Raisi arrived at an airport in southern Sri Lanka on Wednesday morning to inaugurate the Iran-backed $514 million Uma Oya irrigation and hydro-electricity project.
It was due to be commissioned in March 2014 but sanctions against the Islamic Republic saw the project mired in a decade of delays, Sri Lanka has said.Â
Sri Lanka funded most of the $514 million project after an initial investment of $50 million from the Export Development Bank of Iran in 2010, while construction was carried out by Iranian firm Farab.
Sri Lanka president Ranil Wickremesinghe’s office said Raisi’s visit symbolised ‘the cooperation between the two nations in this significant infrastructure endeavour’.
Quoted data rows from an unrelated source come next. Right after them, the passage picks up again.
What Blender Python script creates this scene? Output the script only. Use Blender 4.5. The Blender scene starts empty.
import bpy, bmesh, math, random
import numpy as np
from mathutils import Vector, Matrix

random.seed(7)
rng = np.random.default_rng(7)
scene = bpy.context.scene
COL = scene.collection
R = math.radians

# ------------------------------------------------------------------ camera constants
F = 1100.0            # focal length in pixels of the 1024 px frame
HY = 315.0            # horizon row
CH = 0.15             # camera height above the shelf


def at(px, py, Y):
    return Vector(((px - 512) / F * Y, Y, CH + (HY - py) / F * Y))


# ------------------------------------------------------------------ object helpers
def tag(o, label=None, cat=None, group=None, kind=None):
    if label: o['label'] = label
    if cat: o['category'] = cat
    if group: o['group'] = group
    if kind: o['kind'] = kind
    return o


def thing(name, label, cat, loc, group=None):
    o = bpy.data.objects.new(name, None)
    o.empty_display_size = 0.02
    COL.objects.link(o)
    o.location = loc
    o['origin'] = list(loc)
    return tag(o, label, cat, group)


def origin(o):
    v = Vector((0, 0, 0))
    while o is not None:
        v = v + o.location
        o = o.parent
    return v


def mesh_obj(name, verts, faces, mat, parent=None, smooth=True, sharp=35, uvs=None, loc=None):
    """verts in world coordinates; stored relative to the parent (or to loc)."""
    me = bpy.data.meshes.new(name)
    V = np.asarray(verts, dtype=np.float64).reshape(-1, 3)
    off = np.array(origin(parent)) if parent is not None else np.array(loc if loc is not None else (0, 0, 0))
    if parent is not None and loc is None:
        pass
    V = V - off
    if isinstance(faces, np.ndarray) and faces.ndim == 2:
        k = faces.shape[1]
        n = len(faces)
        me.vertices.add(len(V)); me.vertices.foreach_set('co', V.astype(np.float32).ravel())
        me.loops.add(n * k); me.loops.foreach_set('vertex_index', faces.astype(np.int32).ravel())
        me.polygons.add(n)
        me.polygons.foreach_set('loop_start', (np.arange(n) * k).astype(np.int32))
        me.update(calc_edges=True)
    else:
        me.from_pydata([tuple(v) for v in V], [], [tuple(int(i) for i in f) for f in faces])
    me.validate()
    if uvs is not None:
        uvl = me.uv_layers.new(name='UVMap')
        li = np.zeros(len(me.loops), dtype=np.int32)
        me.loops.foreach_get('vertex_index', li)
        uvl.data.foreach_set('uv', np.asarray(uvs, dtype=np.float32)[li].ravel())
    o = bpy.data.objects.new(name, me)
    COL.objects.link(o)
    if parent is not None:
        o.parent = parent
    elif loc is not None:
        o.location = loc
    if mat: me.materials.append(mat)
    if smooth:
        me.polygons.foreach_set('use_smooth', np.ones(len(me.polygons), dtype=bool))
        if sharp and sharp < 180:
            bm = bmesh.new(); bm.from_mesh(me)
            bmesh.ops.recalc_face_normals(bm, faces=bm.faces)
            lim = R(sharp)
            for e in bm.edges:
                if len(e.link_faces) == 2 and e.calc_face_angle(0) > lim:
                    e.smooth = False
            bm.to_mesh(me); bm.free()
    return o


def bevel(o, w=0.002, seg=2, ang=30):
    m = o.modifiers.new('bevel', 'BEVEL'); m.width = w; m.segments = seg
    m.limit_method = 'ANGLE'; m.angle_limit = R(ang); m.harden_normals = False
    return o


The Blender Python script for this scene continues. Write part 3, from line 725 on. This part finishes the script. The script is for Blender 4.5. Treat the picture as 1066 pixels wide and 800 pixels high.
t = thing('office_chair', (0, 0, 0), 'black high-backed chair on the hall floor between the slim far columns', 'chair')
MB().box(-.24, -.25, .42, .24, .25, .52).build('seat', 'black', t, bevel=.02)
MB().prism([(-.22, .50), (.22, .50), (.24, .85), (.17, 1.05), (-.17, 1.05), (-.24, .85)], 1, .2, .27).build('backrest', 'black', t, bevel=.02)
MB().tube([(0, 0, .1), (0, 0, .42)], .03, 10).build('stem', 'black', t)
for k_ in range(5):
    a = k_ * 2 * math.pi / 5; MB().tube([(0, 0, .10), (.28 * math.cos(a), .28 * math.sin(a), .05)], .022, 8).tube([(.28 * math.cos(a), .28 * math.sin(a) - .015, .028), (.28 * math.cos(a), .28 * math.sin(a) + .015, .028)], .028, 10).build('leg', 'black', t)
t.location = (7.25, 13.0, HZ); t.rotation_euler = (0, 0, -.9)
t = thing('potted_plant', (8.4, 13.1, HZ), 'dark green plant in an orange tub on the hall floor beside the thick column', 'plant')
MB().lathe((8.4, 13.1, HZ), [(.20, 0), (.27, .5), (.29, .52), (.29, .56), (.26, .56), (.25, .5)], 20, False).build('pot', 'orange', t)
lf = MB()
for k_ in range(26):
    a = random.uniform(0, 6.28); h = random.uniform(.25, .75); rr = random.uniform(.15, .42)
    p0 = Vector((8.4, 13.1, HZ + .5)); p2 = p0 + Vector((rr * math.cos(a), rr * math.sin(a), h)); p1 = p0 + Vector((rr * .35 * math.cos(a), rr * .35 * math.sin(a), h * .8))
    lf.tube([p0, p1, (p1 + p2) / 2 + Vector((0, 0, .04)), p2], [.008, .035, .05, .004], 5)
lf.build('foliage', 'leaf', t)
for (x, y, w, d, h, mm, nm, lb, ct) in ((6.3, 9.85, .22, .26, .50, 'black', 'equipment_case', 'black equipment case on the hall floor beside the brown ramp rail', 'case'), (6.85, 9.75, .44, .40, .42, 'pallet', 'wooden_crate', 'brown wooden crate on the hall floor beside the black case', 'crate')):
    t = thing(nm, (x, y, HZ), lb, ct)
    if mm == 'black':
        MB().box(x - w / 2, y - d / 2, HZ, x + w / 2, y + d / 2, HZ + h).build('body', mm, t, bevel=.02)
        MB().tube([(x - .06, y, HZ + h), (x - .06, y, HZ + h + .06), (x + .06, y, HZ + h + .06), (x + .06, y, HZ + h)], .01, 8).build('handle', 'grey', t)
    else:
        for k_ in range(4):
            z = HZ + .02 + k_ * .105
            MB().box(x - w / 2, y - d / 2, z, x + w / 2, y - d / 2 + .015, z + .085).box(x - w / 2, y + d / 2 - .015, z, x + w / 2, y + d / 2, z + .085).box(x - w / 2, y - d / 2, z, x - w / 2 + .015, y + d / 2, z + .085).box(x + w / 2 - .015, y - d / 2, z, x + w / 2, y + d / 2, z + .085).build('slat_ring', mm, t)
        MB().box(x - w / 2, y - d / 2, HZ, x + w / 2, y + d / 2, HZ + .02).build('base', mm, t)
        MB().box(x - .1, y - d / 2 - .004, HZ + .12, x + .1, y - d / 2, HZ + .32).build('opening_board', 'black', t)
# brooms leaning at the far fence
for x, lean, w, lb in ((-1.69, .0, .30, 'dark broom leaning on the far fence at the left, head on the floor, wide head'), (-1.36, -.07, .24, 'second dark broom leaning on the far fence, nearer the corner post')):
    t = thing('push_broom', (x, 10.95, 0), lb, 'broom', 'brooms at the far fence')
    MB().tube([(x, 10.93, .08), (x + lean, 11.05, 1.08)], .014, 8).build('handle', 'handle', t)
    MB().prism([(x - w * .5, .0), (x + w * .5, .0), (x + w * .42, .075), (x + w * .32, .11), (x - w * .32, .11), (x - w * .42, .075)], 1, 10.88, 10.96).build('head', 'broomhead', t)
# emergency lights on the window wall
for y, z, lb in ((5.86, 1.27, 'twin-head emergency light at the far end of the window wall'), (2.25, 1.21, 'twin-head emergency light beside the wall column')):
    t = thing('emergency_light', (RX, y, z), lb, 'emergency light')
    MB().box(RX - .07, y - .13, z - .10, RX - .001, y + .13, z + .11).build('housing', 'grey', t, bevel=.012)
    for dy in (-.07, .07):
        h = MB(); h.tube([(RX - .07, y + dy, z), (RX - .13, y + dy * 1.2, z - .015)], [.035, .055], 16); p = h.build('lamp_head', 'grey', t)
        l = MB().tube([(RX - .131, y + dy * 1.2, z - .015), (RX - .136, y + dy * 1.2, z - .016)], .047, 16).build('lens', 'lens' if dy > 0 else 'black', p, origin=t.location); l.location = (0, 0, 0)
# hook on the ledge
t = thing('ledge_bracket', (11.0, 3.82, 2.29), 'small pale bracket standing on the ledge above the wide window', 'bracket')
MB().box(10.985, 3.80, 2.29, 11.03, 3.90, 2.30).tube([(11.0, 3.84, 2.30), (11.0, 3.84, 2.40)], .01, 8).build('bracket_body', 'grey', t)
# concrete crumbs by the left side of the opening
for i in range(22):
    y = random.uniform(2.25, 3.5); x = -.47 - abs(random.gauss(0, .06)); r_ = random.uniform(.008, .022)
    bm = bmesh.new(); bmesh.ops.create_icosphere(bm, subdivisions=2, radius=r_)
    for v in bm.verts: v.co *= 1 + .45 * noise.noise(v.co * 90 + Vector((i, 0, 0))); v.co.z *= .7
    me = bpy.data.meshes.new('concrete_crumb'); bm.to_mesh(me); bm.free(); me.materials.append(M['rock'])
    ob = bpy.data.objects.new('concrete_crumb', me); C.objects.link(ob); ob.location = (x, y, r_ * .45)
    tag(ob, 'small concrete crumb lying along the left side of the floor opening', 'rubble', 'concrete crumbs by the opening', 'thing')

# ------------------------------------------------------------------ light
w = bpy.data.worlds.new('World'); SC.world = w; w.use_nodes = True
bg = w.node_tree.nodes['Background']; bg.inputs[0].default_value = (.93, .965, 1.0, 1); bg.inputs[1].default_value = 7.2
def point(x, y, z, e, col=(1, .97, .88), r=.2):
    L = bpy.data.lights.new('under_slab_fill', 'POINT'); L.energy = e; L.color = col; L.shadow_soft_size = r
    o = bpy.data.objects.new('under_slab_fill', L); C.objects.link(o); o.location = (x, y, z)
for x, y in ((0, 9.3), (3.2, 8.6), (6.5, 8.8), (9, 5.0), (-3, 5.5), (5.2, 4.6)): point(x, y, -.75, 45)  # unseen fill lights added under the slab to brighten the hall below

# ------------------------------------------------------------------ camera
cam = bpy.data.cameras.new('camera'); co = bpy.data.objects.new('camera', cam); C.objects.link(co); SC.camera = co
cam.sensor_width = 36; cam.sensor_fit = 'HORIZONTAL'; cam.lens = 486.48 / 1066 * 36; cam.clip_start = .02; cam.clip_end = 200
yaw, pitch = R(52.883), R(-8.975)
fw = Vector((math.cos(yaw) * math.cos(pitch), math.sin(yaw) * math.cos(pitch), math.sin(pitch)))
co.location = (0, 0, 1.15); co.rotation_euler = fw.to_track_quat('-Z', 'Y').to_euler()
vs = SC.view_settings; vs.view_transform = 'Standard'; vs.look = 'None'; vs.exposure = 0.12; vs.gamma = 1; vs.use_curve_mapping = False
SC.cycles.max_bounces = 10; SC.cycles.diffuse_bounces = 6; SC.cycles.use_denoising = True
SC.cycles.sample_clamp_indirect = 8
The two reservoirs are slated to irrigate 4,500 hectares (11,100 acres) of new land, while the hydro dam generators have a capacity of 120 megawatts.
Iran is a key buyer of Sri Lanka’s tea, the island’s main export commodity.
Sri Lanka is currently repaying a legacy debt of $215 million for Iranian oil by exporting tea. The country’s only oil refinery was built by Iran in 1969.
Raisi arrived in Sri Lanka after a three-day visit to Pakistan that followed tit-for-tat missile strikes in January in the region of Balochistan, which straddles the two nations’ porous border.
Tehran carried out the first strikes against an anti-Iran group inside Pakistan, with Islamabad retaliating by hitting ‘militant targets’ inside Iran.
Both nations have previously accused each other of harbouring militants on their respective sides of the border.